Yaşadıkları bu vahim olayda başta İzmir olmak üzere Türk halkının hep yanlarında durduğuna dikkat çeken Gökhan Öktemay, "Halkımız sesimiz oldu, acımızı hafifletti. Biz de onlara yakışır şekilde, avukatlarımızın desteğiyle mücadelemizi sonuna kadar sürdüreceğiz. Olayda suçu, ihmali, yetki ve sorumluluğu olan herkesten şikayetçiyiz. Türk adaletine, devletimize, milletimize güvenimiz tamdır" dedi.
OLASI KAST MÜEBBET HAPSİ GEREKTİRİR
Öktemay ailesinin avukatı Bengisu Düzgüner, "Olası kast, fiilin neticesinin öngörülmesine rağmen olursa olsun motivasyonu ile suçun işlenmesini, neticenin kabullenilmesini; bilinçli taksir ise, suçun öngörülen neticesinin gerçekleşmeyeceğine duyulan güvenle işlenmesini, neticenin gerçekleşmesini istememesini ifade eder. Olası kast ile işlenen fiillerde fail; ağırlaştırılmış müebbet hapis cezasını gerektiren suçlarda müebbet hapis cezasına, müebbet hapis cezasını gerektiren suçlarda 20 yıldan 25 yıla kadar hapis cezasına hükmolunur" dedi.

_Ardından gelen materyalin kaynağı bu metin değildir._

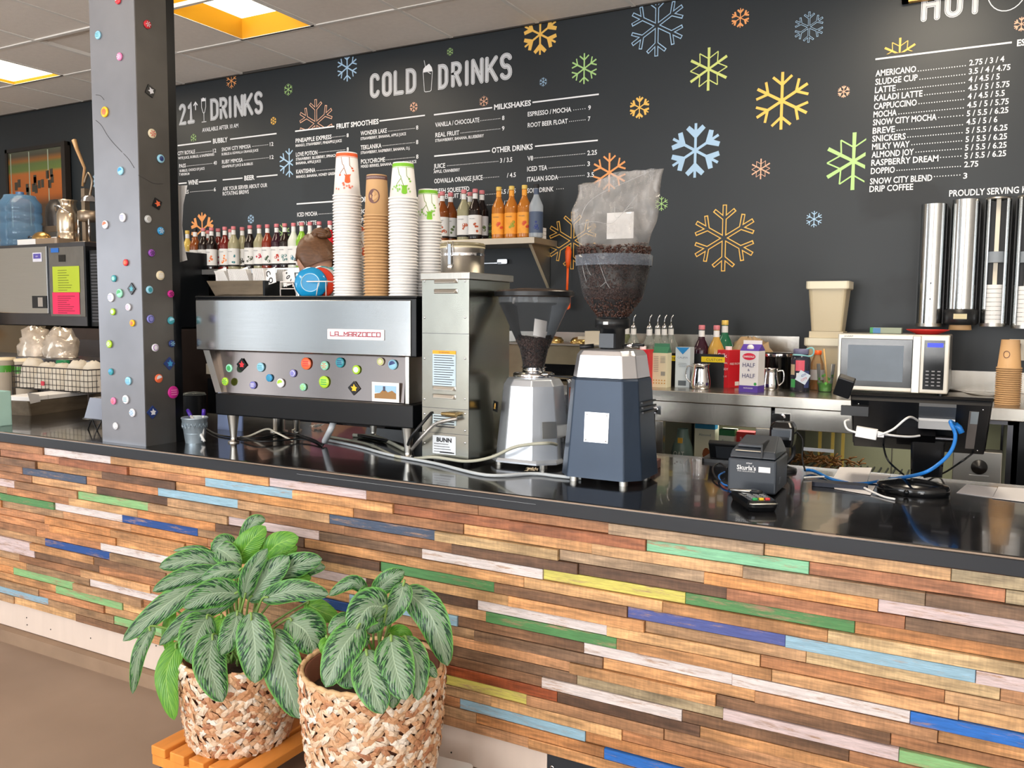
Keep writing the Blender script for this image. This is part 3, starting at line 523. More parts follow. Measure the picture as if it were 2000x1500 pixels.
def badge(n, loc, r, c1, c2, normal, kind, label, group, square=False, rz=0, parent=None):
    B = {'-Y': Matrix(((1, 0, 0, 0), (0, 0, -1, 0), (0, 1, 0, 0), (0, 0, 0, 1))), '+X': Matrix(((0, 0, 1, 0), (1, 0, 0, 0), (0, 1, 0, 0), (0, 0, 0, 1)))}[normal]
    mb = MB(B)
    if square:
        a = r*.9; mb.M = B @ Matrix.Rotation(kind*.4+.35, 4, 'Z'); mb.box(-a, a, -a, a, 0, .004); mb.m = 1
        mb.add([(a*q[0], a*q[1], .0045) for q in ((-.7, -.1), (-.2, -.5), (0, -.8), (.4, -.4), (.7, -.5), (.5, 0), (.6, .6), (.1, .3), (-.3, .7), (-.3, .1))], [tuple(range(10))])
    else:
        mb.lathe([(r*.96, 0), (r, .002), (r, .0045), (r*.93, .006), (r*.5, .0072), (.00001, .0076)], 20); mb.m = 1
        if kind == 0: mb.lathe([(r*.62, .0071), (r*.3, .0078), (.00001, .008)], 12)
        elif kind == 1:
            for t in (-.35, 0, .35): mb.box(-r*.55, r*.55, r*t-r*.07, r*t+r*.07, .0074, .008)
        elif kind == 2: mb.add([(0, 0, .0081)]+[(r*.75*math.cos(a), r*.75*math.sin(a), .0074) for a in (.3, .9, 1.5, 2.1, 2.7, 3.4)], [(0, i, i+1) for i in range(1, 6)])
        elif kind == 3:
            for k in range(6): mb.add([(0, 0, .0081)]+[(r*q*math.cos(k*1.047+t), r*q*math.sin(k*1.047+t), .0078) for q, t in ((.6, -.2), (.75, 0), (.6, .2))], [(0, 1, 2, 3)])
        else: mb.lathe([(r*.8, .0062), (r*.62, .0074)], 16, cap=False)
    o = part('square_badge' if square else 'pin_badge', mb, [flat(c1, .3), flat(c2, .35)], parent, loc, (0, 0, rz))
    return tag(o, label, 'badge', group)
LB = (150, 205, 228); BL = (60, 150, 205); WH = (226, 228, 236); TE = (60, 150, 165); PK = (226, 130, 178); RD = (212, 52, 62); OR = (232, 110, 70); YE = (240, 190, 40); LM = (170, 212, 60); GN = (60, 160, 90); MN = (150, 218, 190); PU = (150, 80, 180); MG = (196, 40, 140); NV = (40, 60, 120); CR = (222, 210, 180); GY = (180, 182, 180); BK = (22, 24, 28); VI = (130, 130, 200)
NM = {LB: 'pale blue', BL: 'blue', WH: 'white', TE: 'teal', PK: 'pink', RD: 'red', OR: 'orange', YE: 'yellow', LM: 'lime green', GN: 'green', MN: 'mint green', PU: 'purple', MG: 'magenta', NV: 'navy blue', CR: 'cream', GY: 'grey', BK: 'black', VI: 'violet'}
ORD = ['topmost', 'second from the top', 'third from the top', 'fourth from the top', 'fifth from the top', 'sixth from the top', 'seventh from the top', 'eighth from the top', 'ninth from the top', 'tenth from the top', '11th from the top', '12th from the top', '13th from the top', '14th from the top', '15th from the top', '16th from the top', '17th from the top', '18th from the top', '19th from the top', '20th from the top', '21st from the top', '22nd from the top', '23rd from the top', '24th from the top']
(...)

SONUNA KADAR TAKİPÇİSİ OLACAĞIZ
Sabah'ta yer alan habere göre; Avukat Ceng Düzgüner ise , "İddianameyi ve bilirkişi raporu dikkatlice okunduğunda bu hadisenin meydana gelmesinde Gediz Elektrik ve İZSU'nun çok ağır şekilde ihmalleri var. Olay meydana gelmeden aylar önce ihbarlar mevcut. Savcılık bu konuda araştırmalar yaptı. Ne yazık ki iki kurum da gerekli tedbirleri almamıştır. Aksine derin bir aymazlık içinde umursamamışlar. Sonunda 2 cana mal oldu. İddianame iyice incelendiğinde iki kurumun hiyerarşik olarak tüm sorumlularının elem verici kazadan dolayı olası kasttan yargılanmaları gerektiğini düşünüyoruz. Bu hadisenin görmezden gelinip hafife alınmasının imkanı yok. Hukuk bürosu olarak kişisel görüşümüz suçlu olanların en ağır cezayla cezalandırmaları gerektiğini düşünüyoruz. Herkes işini yaparken kanunlara, nizamlara ve ahlaka uymak zorundadır. İnsanlar yaptıkları işin önemini bilmesi gerekiyor. Ayrıca bundan doğacak sonuçların nelere mal olacağını bilmesi gerekir. Bırakın insanları hayvanlara, ağaçlara bile zarar gelmesini istemeyiz. Bu şirket çalışanlarının defalarca olay yerine gelmesine rağmen bir şekilde bu arıza giderilememiştir. Facia resmen 'geliyorum' demiştir. Sonuna kadar takipçisi olacağız" şeklinde konuştu.